Signals used by the JVM

The following Table below shows the signals that are used by the JVM. The signals have been grouped in the table by type or use, as follows:

  • Exceptions: The operating system synchronously raises an appropriate exception signal whenever a fatal condition occurs.
  • Errors: The JVM raises a SIGABRT if it detects a condition from which it cannot recover.
  • Interrupts: Interrupt signals are raised asynchronously, from outside a JVM process, to request shutdown.
  • Controls: Other signals that are used by the JVM for control purposes.
Table 2. Signals used by the JVM
Signal Name Signal type Description Disabled by -Xrs
SIGSEGV Exception Incorrect access to memory (write to inaccessible memory) No
SIGILL Exception Illegal instruction (attempt to invoke an unknown machine instruction) No
SIGFPE Exception Floating point exception (divide by zero) No
SIGBUS Exception Bus error (attempt to address nonexistent memory location) Yes
SIGSYS Exception Bad system call issued Yes
SIGXCPU Exception CPU time limit exceeded (you have been running too long) Yes
SIGXFSZ Exception File size limit exceeded Yes
SIGEMT Exception EMT instruction (AIX specific) Yes
SIGABRT Error Abnormal termination. The JVM raises this signal whenever it detects a JVM fault. Yes
SIGINT Interrupt Interactive attention (CTRL-C). JVM exits normally. Yes
SIGTERM Interrupt Termination request. JVM will exit normally. Yes
SIGHUP Interrupt Hang up. JVM exits normally. Yes
SIGQUIT Control A quit signal for a terminal. JVM uses this for taking Javadumps. Yes
SIGTRAP Control Internal for use by DBX or ptrace. Used by some JVMs for internal control purposes. No
SIGPIPE Control A write to a pipe that is not being read. JVM ignores this. No
No Name (40)   An AIX reserved signal. Used by the AIX JVM for internal control purposes. No

Use the -Xrs (reduce signal usage) option to prevent the JVM from handling most signals. For more information, see Sun's Java application launcher page athttp://java.sun.com/j2se/1.4.2/docs/tooldocs/windows/java.html.

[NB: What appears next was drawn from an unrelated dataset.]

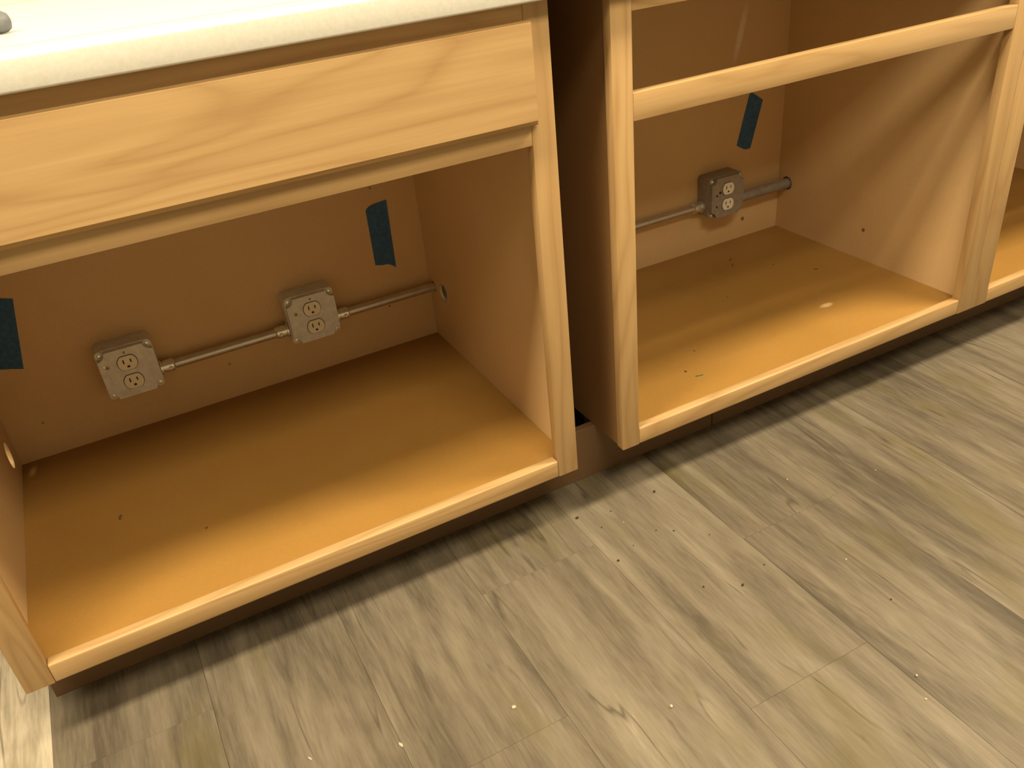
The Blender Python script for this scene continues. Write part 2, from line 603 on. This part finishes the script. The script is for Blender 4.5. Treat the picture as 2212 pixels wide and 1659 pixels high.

Do not use the -qflttrap C compiler setting because it provides the possibility of SIGTRAPs being generated, which might then impact the JIT. If you want to have floating point exceptions generated, include this call in your code:

fp_trap( FP_TRAP_SYNC)

so that it generates a SIGFPE signal.

If you install a signal handler for signal numbers 5 (SIGTRAP) or 40, you impact JVM performance because these signals are used for internal control purposes.

Signals 1 (SIGHUP), 2 (SIGINT), 4 (SIGILL), 6 (SIGABRT), 7 (SIGEMT), 8 (SIGFPE), 10 (SIGBUS), 11 (SIGSEGV), 12 (SIGSYS), 15 (SIGTERM), 24 (SIGXCPU) , and 25 (SIGXFSZ) cause the JVM to shut down; therefore, an application signal handler must not attempt to recover from these unless it no longer requires the services of the JVM.